Sunday, November 8, 2015

The means of creating tension in Oates "Where Are You Going, Where Have You Been?"



I think the way Joyce Carol Oates creates and maintains tension in her short story Where Are You Going, Where Have You Been? is a great example for how to set up short fiction successfully. The main conflict is introduced in the first paragraph, as well as the characters of Connie and her mother and some hints to the mother's past, which make the reader curious. June, Connie's sister and important part of the conflict is introduced in the second and third paragraph. Finally a sentence like "Connie wished her mother was dead" sets up high stakes right at the end of the introductory part of the story.

When Oates describes the public behaviour of Connie, how she attracts people with her "long dark blond hair" and her mouth, "bright and pink on evenings out", the reader immediately gets a sense of what is going to happen next: the typical way of teenage resistance.
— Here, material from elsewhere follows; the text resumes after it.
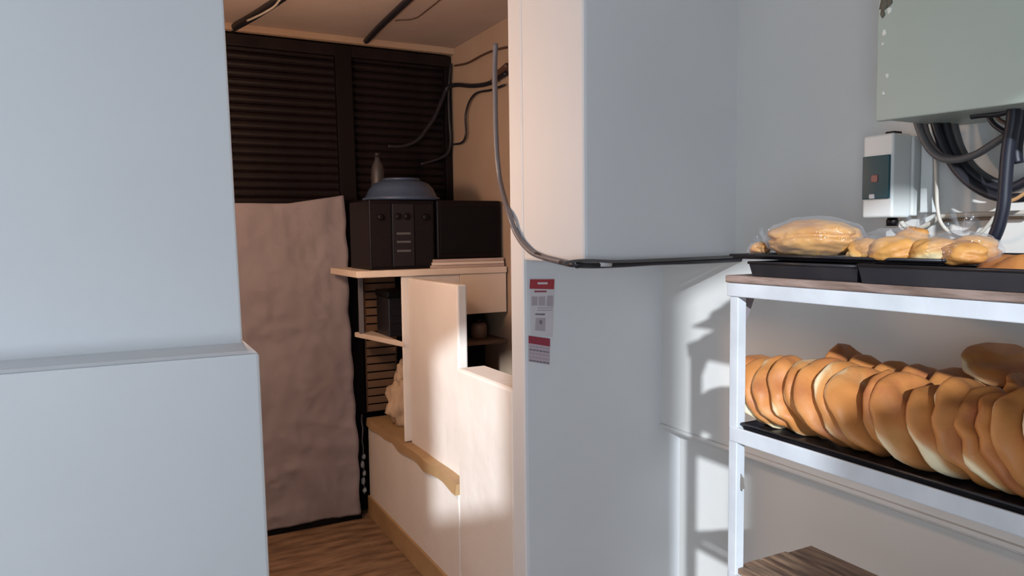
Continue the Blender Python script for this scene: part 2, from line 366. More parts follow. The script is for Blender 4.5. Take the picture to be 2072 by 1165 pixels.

When the stranger on the street announces he's "gonna get" Connie, it adds an unpleasant feeling to the seemingly familiar high school – adolescence plot.

Another well-known plot motive which always promises action is the idea of the girl left alone at her house. It is clear that something is going to happen in the absence of Connie's parents and the reader gets drawn in by the scenario. The following dialogue between the two boys and Connie has an alarming undertone to it from the very beginning. The reader knows what is going to happen and it is nearly unbearable to slowly see how Connie is won over (first by Arnold's jokes, than by his "hard small muscles of his arms and shoulders"). At some point it gets to much even for her teenage naivety ("I have and interest in you") and the situation loses every ambiguity. Arnold delivers his threats with a violent calmness ("If the place got lit up with a fire") and the reader hopes for a plot twist until the very end. There is none and the end of the story feels just empty, but the effectiveness of letting the reader hope for a happy end until the very last line is proven by Oates. In the end it is the opening conflict which works as a final trigger for Connie giving up resistance: "they don't know one thing about you and never did and honey, you're better than them because not a one of them would have done this for you."